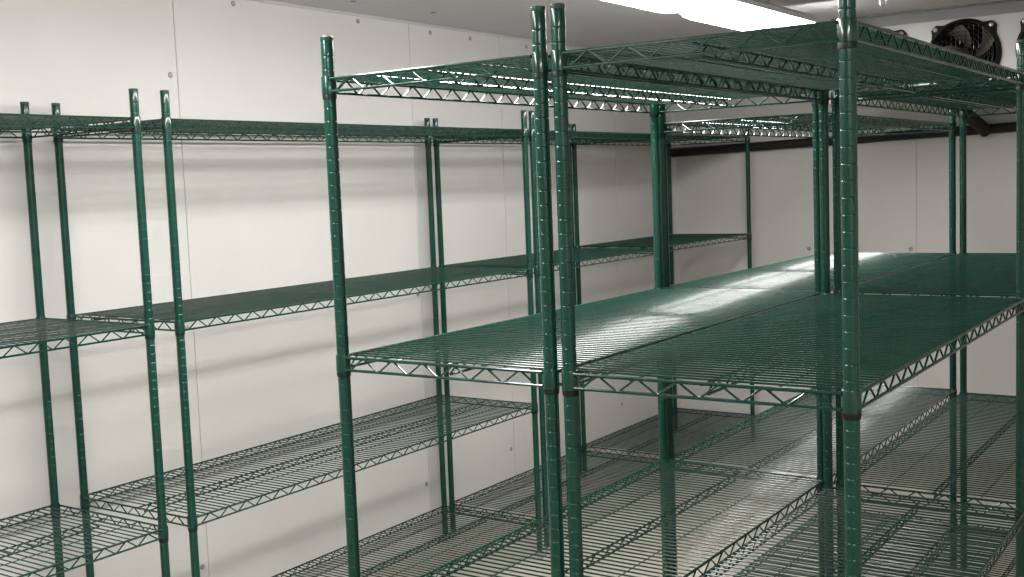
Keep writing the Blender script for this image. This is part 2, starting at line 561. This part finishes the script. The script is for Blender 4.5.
# ------------------------------------------------------------------ hanging chain
chx, chy = 14.1, 100.0
ch = thing('hanging_chain', 'short bright metal chain hanging from the ceiling left of the fan', 'chain', (chx, chy, CZ))
obj('hook', MB().tube([(0, 0, 0), (0, 0, -0.7), (0.25, 0, -0.95), (0.3, 0, -1.2), (0, 0, -1.45), (-0.25, 0, -1.25)], 0.1, 8).mesh('hook', ZINC), ch)
def link_mesh():
    pts = []
    for i in range(25):
        a = 2 * PI * i / 24
        z = 0.5 * math.copysign(1, math.sin(a)) if abs(math.sin(a)) > 1e-6 else 0
        pts.append((0.45 * math.cos(a), 0, (0.9 if math.sin(a) >= 0 else -0.9) * (abs(math.sin(a)) ** 0.6)))
    return MB().tube(pts, 0.14, 8).mesh('link', ZINC)
lk = link_mesh()
zz = -2.0
i = 0
while CZ + zz > 86.0:
    l = obj('link', lk, ch, (0, 0, zz))
    l.rotation_euler = (0, 0, (PI / 2 if i % 2 else 0) + 0.6)
    zz -= 1.46
    i += 1

# ------------------------------------------------------------------ camera
yaw, pitch, roll, f = 0.5998, 0.0917, -0.0382, 1147.09
cam_d = bpy.data.cameras.new('camera')
cam = bpy.data.objects.new('camera', cam_d)
COL.objects.link(cam)
fw = Vector((-math.sin(yaw) * math.cos(pitch), math.cos(yaw) * math.cos(pitch), -math.sin(pitch)))
ri = Vector((math.cos(yaw), math.sin(yaw), 0))
up = ri.cross(fw)
r2 = ri * math.cos(roll) + up * math.sin(roll)
u2 = up * math.cos(roll) - ri * math.sin(roll)
M = Matrix((r2, u2, -fw)).transposed().to_4x4()
M.translation = Vector((62.968, -67.668, 62.62)) * S
cam.matrix_world = M
cam_d.sensor_fit = 'HORIZONTAL'
cam_d.sensor_width = 36.0
cam_d.lens = f / 1024 * 36.0
cam_d.clip_start = 0.02
scene.camera = cam

# ------------------------------------------------------------------ world and colour
w = bpy.data.worlds.new('world')
scene.world = w
w.use_nodes = True
w.node_tree.nodes['Background'].inputs['Color'].default_value = (0.02, 0.02, 0.022, 1)
w.node_tree.nodes['Background'].inputs['Strength'].default_value = 1.0
scene.view_settings.view_transform = 'Standard'
scene.view_settings.look = 'None'
scene.view_settings.gamma = 1.0
scene.view_settings.use_curve_mapping = False
scene.view_settings.exposure = 1.12
scene.cycles.use_denoising = True
scene.cycles.max_bounces = 8
scene.cycles.diffuse_bounces = 5
scene.cycles.caustics_reflective = False
scene.cycles.sample_clamp_indirect = 4.0
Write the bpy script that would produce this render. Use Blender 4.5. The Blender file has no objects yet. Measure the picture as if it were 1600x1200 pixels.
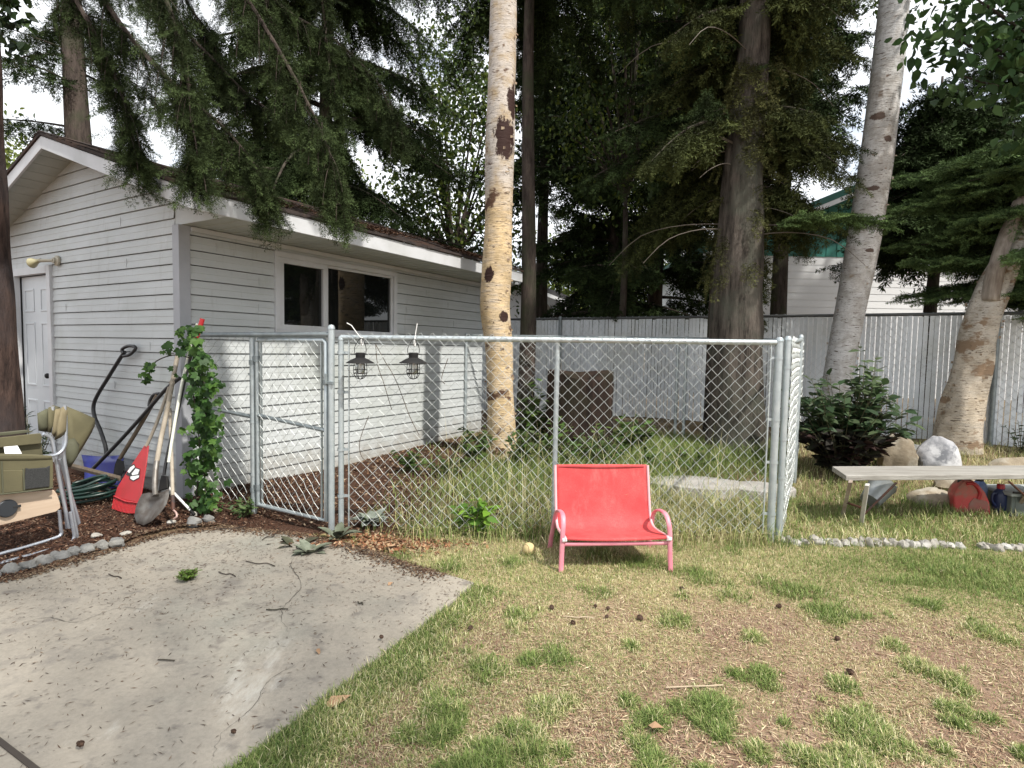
import bpy, math, random
import numpy as np
from mathutils import Matrix, Vector
R = math.radians
rng = np.random.default_rng(7)
random.seed(7)
scene = bpy.context.scene
col = scene.collection

# ------------------------------------------------------------------ camera
CAMZ = 1.45; FPX = 890.0; PITCH = R(3.5); ROLL = R(1.06)
_fw = np.array([0, math.cos(PITCH), -math.sin(PITCH)])
_r0 = np.array([1., 0, 0]); _u0 = np.cross(_r0, _fw)
_rt = _r0*math.cos(ROLL) + _u0*math.sin(ROLL)
_up = -_r0*math.sin(ROLL) + _u0*math.cos(ROLL)
_O = np.array([0, 0, CAMZ])
cam = bpy.data.cameras.new('camera'); cam_o = bpy.data.objects.new('camera', cam); col.objects.link(cam_o)
cam.sensor_width = 36.0; cam.lens = FPX/1600*36; cam.clip_start = .02; cam.clip_end = 2000
m = Matrix.Identity(4)
for i in range(3):
    m[i][0] = _rt[i]; m[i][1] = _up[i]; m[i][2] = -_fw[i]; m[i][3] = _O[i]
cam_o.matrix_world = m
scene.camera = cam_o

# ------------------------------------------------------------------ sky and sun
SUN_EL = R(54); SUN_AZ = math.atan2(.72, -.69)      # azimuth from +Y clockwise: sun behind the viewer, to the right
w = bpy.data.worlds.new('World'); scene.world = w; w.use_nodes = True
nt = w.node_tree; nt.nodes.clear()
sky = nt.nodes.new('ShaderNodeTexSky'); sky.sky_type = 'NISHITA'; sky.sun_disc = False
sky.sun_elevation = SUN_EL; sky.sun_rotation = SUN_AZ
tc = nt.nodes.new('ShaderNodeTexCoord'); mp = nt.nodes.new('ShaderNodeMapping'); mp.inputs['Scale'].default_value = (1.2, 1.2, 2.6)
nz = nt.nodes.new('ShaderNodeTexNoise'); nz.inputs['Scale'].default_value = 2.2; nz.inputs['Detail'].default_value = 7; nz.inputs['Roughness'].default_value = .55
cr = nt.nodes.new('ShaderNodeValToRGB'); cr.color_ramp.elements[0].position = .28; cr.color_ramp.elements[1].position = .46
b1 = nt.nodes.new('ShaderNodeBackground'); b1.inputs['Strength'].default_value = .11
b2 = nt.nodes.new('ShaderNodeBackground'); b2.inputs['Color'].default_value = (.93, .96, 1, 1); b2.inputs['Strength'].default_value = .96
mx = nt.nodes.new('ShaderNodeMixShader'); ow = nt.nodes.new('ShaderNodeOutputWorld')
L = nt.links.new
L(tc.outputs['Generated'], mp.inputs['Vector']); L(mp.outputs['Vector'], nz.inputs['Vector']); L(nz.outputs['Fac'], cr.inputs['Fac'])
L(sky.outputs['Color'], b1.inputs['Color']); L(cr.outputs['Color'], mx.inputs['Fac']); L(b1.outputs[0], mx.inputs[1]); L(b2.outputs[0], mx.inputs[2]); L(mx.outputs[0], ow.inputs[0])
sd = bpy.data.lights.new('sun', 'SUN'); sd.energy = 3.7; sd.angle = R(1.8); sd.color = (1, .95, .87)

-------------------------

**What is asked**
Leave the pictures out, then copy word for word only the lines from the one containing "Write the bpy" through the one containing "col = scene.collection", both included.

**Full output**
Write the bpy script that would produce this render. Use Blender 4.5. The Blender file has no objects yet. Measure the picture as if it were 1600x1200 pixels.
import bpy, math, random
import numpy as np
from mathutils import Matrix, Vector
R = math.radians
rng = np.random.default_rng(7)
random.seed(7)
scene = bpy.context.scene
col = scene.collection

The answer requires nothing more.